Henriksen und das Herz
In diesem Stil geht das Spiel nicht weiter, eben viele Möglichkeiten zum erfolgreichen Abschluss bieten sich auch GC nicht, obschon es das Geschehen kontrolliert. Aber der FCZ findet bis zur Pause nie zu sich selbst und seinem Spiel. Dass er mit einem Goal zurückliegt, hat seine Logik. Nikola Katic verschuldet nach einer halben Stunde leichtfertig ein Foul, auch wenn Renat Dadashov in dieser Szene viel daraus macht. Das Foul führt zum Elfmeter, den Dadashov selbst sicher verwertet.
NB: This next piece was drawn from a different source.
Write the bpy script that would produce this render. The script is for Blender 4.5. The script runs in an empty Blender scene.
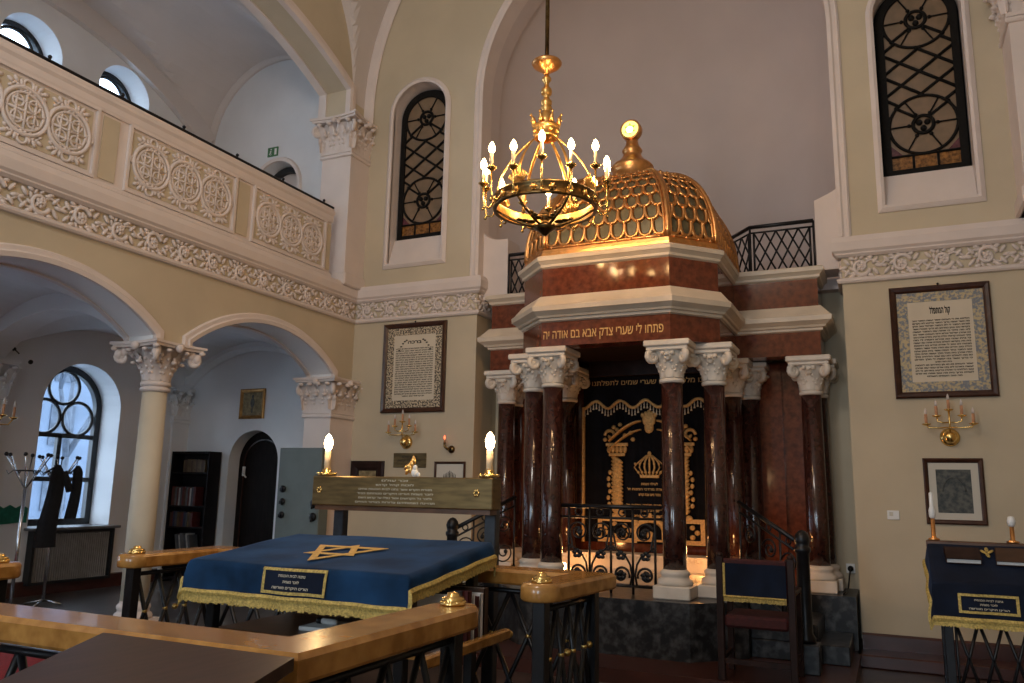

Der Meister hat Redebedarf, als er sich in die Kabine zurückgezogen hat. Am meisten redet der Chef, Bo Henriksen. Und er redet weniger über Taktisches als vielmehr über Emotionales. Die erste Halbzeit, sagt er, das sei «boys against men» gewesen, Buben gegen Männer. Als er später auf seine Ansprache nach miserablen 45 Minuten zurückblickt, redet er ganz viel vom Herzen, das in dieser Zeit gefehlt habe. «Es macht mir nichts aus, wenn wir verlieren», behauptet er, «aber ich hasse es, wenn wir nicht unser Bestes geben.»
Henriksen wechselt Antonio Marchesano aus. Dafür hat er gute Gründe, Marchesano ist unsichtbar gewesen. Er stellt allerdings klar, er hätte gleich zehn Spieler auswechseln können. Damit sagt er alles über die bisherige Leistung. Er wechselt Roko Simic ein, stellt ihn ins Angriffszentrum und schiebt Tosin sowie Okita auf die Flügel. Simic, 19-jährig, wirft sich sofort in die Zweikämpfe, wie Henriksen das sehen will. Die Kollegen folgen seinem Beispiel. Der FCZ ist jetzt emotional aufgeladen.
Die Südkurve, die GC wenigstens wieder einmal eine stattliche Kulisse bei einem Heimspiel ermöglicht, lärmt und brennt Pyros ab. Dadashov hat die Chance zum 2:0, sein Kopfball fliegt knapp am Tor vorbei. Da hätten sie «den Sack zumachen können», sagt Captain Amir Abrashi, «aber so stehen wir mit leeren Händen da».
Und dass das der Fall ist, liegt eben auch an ihnen selbst, daran, dass von ihnen gar nichts mehr kommt und dass sie nachlässig verteidigen. Der Gegner richtet mit zwei ähnlichen Aktionen grösstmöglichen Schaden an: Flanke Boranijasevic, Kopfball-Ableger Okita, Tor Tosin; Flanke Okita, Tor Tosin. Beide Male, in der 66. und der 73. Minute, sieht ein GC-Verteidiger schlecht aus, einmal ist es Noah Loosli, dann Dominik Schmid.
«Jetzt hat es eingeschlagen»
Es ist nicht das erste Mal in dieser Saison, dass in einem entscheidenden Moment «Details nicht stimmen», wie es Abrashi formuliert. Sein Trainer Giorgio Contini bemängelt die fehlende Bereitschaft, alles zu geben, um nur schon die Flanke zu verhindern und dann natürlich auch das Tor. «Wenn es jedes Mal der gleiche Spieler wäre, könnte ich ihn auswechseln», sagt er, «aber es ist immer ein anderer.» Es kommt ihm vor, als würden sie sich gegenseitig anstecken.
GC hat nie eine Gelegenheit auf den Ausgleich, Simic vergibt das 3:1 auf einem Platz, der in miserablem Zustand ist, weil er auf Geheiss der Stadt erst im März wieder gewässert werden darf. «Darauf kann man nicht Fussball spielen», beklagt sich Dzemaili, «das zeigt doch, dass der Fussball in dieser Stadt keine grosse Rolle spielt.» Sein Trainer will keine grosse Geschichte daraus machen, der Platz sei für beide Mannschaften gleich.
Amir Abrashi macht sich andere Gedanken. «Jetzt hat es eingeschlagen», betont er mit Blick auf die Rangliste. Mit eingeschlagen meint er: GC ist endgültig im Abstiegskampf, «das ist die Realität», sagt er und stampft davon. Contini macht sich deshalb nicht mehr Sorgen als vor dem Match. Er hat um die Situation schon vorher gewusst: «Der Rückspiegel funktioniert.»
GC 24 Punkte, FCZ 23, Sion 22, Winterthur 21 – es kann noch ganz lustig werden am Tabellenende.